SVBRDF Bootstrapping
- Jiaping Wang ,
- Yue Dong ,
- Xin Tong ,
- John Snyder ,
- Moshe Ben-Ezra ,
- Yanxiang Lan ,
- Baining Guo
MSR-TR-2009-2016 |
SVBRDF bootstrapping is a new method for data-driven modeling of real-world, spatially-varying reflectance that provides a high resolution result in both the spatial and angular domains. It decomposes reflectance measurement into two phases. The first acquires representatives of high angular dimension but sampled sparsely over the surface, while the second acquires keys of low angular dimension but sampled densely over the surface. Because reflectance is spatially coherent, keys can be used as feature vectors to “unlock” or interpolate between representatives, using a linear combination of a small number of representatives (k=15) to match each key.

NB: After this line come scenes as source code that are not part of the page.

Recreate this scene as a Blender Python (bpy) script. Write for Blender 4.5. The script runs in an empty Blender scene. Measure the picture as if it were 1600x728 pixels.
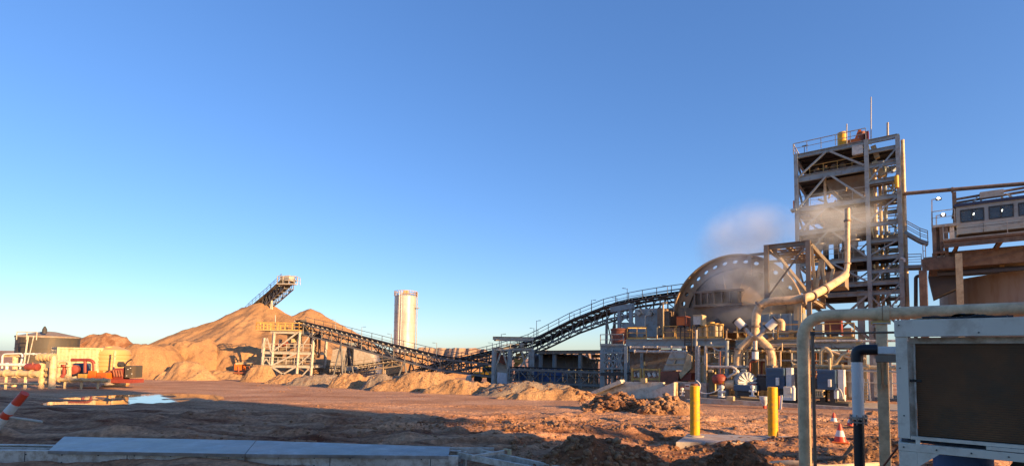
import bpy, math, random
import numpy as np
from mathutils import Vector, Matrix
R = math.radians
random.seed(7)
SC = bpy.context.scene
COL = SC.collection

# ------------------------------------------------------------------ camera
CZ = 2.0
cam_rot = Matrix.Rotation(R(90 + 3.5), 3, 'X') @ Matrix.Rotation(R(0.9), 3, 'Z')
cd = bpy.data.cameras.new('camera')
cd.sensor_width = 36; cd.lens = 18.0
cd.shift_x = 0.0; cd.shift_y = (510 - 364) / 1600
cd.clip_start = 0.1; cd.clip_end = 8000
cam = bpy.data.objects.new('camera', cd); COL.objects.link(cam)
cam.matrix_world = Matrix.Translation((0, 0, CZ)) @ cam_rot.to_4x4()
SC.camera = cam
# ------------------------------------------------------------------ sky and sun
SUN_AZ = -40.0      # degrees from +X, counter-clockwise
SUN_EL = 13.0
w = bpy.data.worlds.new('World'); SC.world = w; w.use_nodes = True
nt = w.node_tree; nt.nodes.clear()
sky = nt.nodes.new('ShaderNodeTexSky'); sky.sky_type = 'NISHITA'; sky.sun_disc = False
sky.sun_elevation = R(SUN_EL); sky.sun_rotation = R(90 - SUN_AZ)
sky.altitude = 300; sky.air_density = 1.0; sky.dust_density = 0.9; sky.ozone_density = 6.0
bg = nt.nodes.new('ShaderNodeBackground'); bg.inputs['Strength'].default_value = 0.115
ow = nt.nodes.new('ShaderNodeOutputWorld')
gm = nt.nodes.new('ShaderNodeGamma'); gm.inputs[1].default_value = 0.74; hs = nt.nodes.new('ShaderNodeHueSaturation'); hs.inputs['Saturation'].default_value = 1.17; hs.inputs['Hue'].default_value = 0.513
nt.links.new(sky.outputs[0], gm.inputs[0]); nt.links.new(gm.outputs[0], hs.inputs['Color']); nt.links.new(hs.outputs[0], bg.inputs[0]); nt.links.new(bg.outputs[0], ow.inputs[0])
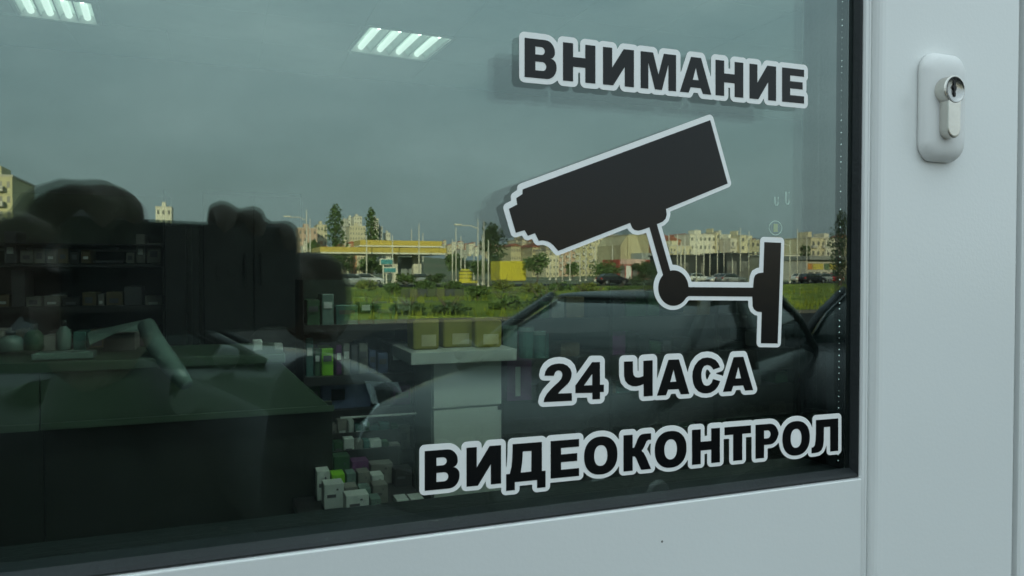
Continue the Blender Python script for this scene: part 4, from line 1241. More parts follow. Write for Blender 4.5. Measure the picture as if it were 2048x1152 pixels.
# ---- buildings
M_win = mat('dark window glass', (0.15, 0.15, 0.14), rough=0.25, var=.3, scale=.5)
M_roof = mat('red roof tile', (0.30, 0.10, 0.05), rough=.8, var=.2, scale=.4)
M_slab = mat('pale concrete slab', (0.45, 0.43, 0.38), rough=.85, var=.08, scale=.3)
WIN = {}
def win_mesh(w, h):
    k = (round(w, 2), round(h, 2))
    if k not in WIN:
        bm = bmesh.new(); box(bm, -w / 2, w / 2, -.06, .03, 0, h)
        me = bpy.data.meshes.new('window'); bm.to_mesh(me); bm.free(); me.materials.append(M_win); WIN[k] = me
    return WIN[k]
def building(label, pa, pb, ptop, Y, depth, color, floors, cols, ww=.40, wh=.42, name='apartment_block', cat='building', roof=None, balc=False, group=None, z0=0.0, lit=1.0, skip=.0):
    a, b = out(pa, ptop, Y), out(pb, ptop, Y)
    x0, x1, z1 = a.x, b.x, a.z
    y = -Y
    root = empty(name, ((x0 + x1) / 2, y, z0), label, cat, group)
    m = mat('wall %s' % str(color), color, rough=.85, var=.07, scale=.2)
    boxo('wall', m, root, x0, x1, y - depth, y, z0 - 2, z1)
    if roof == 'gable':
        bm = bmesh.new()
        hh = (x1 - x0) * .22
        secs = [[(x0 - .3, yy, z1), (x1 + .3, yy, z1), ((x0 + x1) / 2, yy, z1 + hh)] for yy in (y + .3, y - depth - .3)]
        loft(bm, secs); bmesh.ops.recalc_face_normals(bm, faces=bm.faces[:])
        obj('roof', bm, M_roof, root)
    elif roof == 'hip':
        bm = bmesh.new()
        hh = min(x1 - x0, depth) * .25
        q = min(x1 - x0, depth) * .4
        secs = [[(x0 - .4, y + .4, z1), (x1 + .4, y + .4, z1), (x1 + .4, y - depth - .4, z1), (x0 - .4, y - depth - .4, z1)], [(x0 + q, y - q, z1 + hh), (x1 - q, y - q, z1 + hh), (x1 - q, y - depth + q, z1 + hh), (x0 + q, y - depth + q, z1 + hh)]]
        loft(bm, secs); bmesh.ops.recalc_face_normals(bm, faces=bm.faces[:])
        obj('roof', bm, M_roof, root)
    else:
        boxo('parapet', M_slab, root, x0 - .15, x1 + .15, y - depth - .15, y + .15, z1, z1 + .35)
        boxo('roof_hut', m, root, x0 + (x1 - x0) * .35, x0 + (x1 - x0) * .6, y - depth * .7, y - depth * .3, z1 + .36, z1 + 2.4)
    fh = (z1 - z0) / floors; cw = (x1 - x0) / max(cols, 1)
    me = win_mesh(cw * ww, fh * wh) if cols else None
    for f in range(floors):
        for c in range(cols):
            if rnd.random() < skip: continue
            o = bpy.data.objects.new('window', me); COL.objects.link(o)
            o.parent = root
            o.location = (x0 + (c + .5) * cw - (x0 + x1) / 2, 0.0, f * fh + fh * .28)
        if balc and f > 0:
            for c in range(0, cols, 2):
                xx = x0 + c * cw
                boxo('balcony', M_slab, root, xx + .1, xx + cw * .95, y + .031, y + 1.1, z0 + f * fh, z0 + f * fh + .9)
    return root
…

We develop a hand-held, high-speed BRDF capturing device for measurements in the first phase. A condenser-based optical setup collects rays emanating from a single point on the target sample over a dense hemisphere of outgoing directions. The device includes 6 LED light sources and captures the sample’s reponse to each light direction in sequence, yielding 10 BRDF point measurements per second. We then scan this device over the target to capture representatives at different, indiscriminate points. Sparse light measurements are amplified to a high-resolution 4D BRDF using a general microfacet model.
The second phase captures images of the entire sample from a fixed view. Lighting is varied by scanning a point source over the sample, yielding N=20-60 images from different light directions. Arbitrary background lighting in the enviroment may also be present and is measured and accounted for. The key measurement thus represents the material’s response to N key lighting conditions at a dense set of key points. We show that the resulting, N-dimensional response captures much of the distance information in the original BRDF space. At each key point, the same linear weighting computed to match the measured key response is applied to the full 4D representatives, yielding a high-resolution SVBRDF. A few minutes of capture on a simple device yields sharp and anisotropic specularity and rich spatial detail.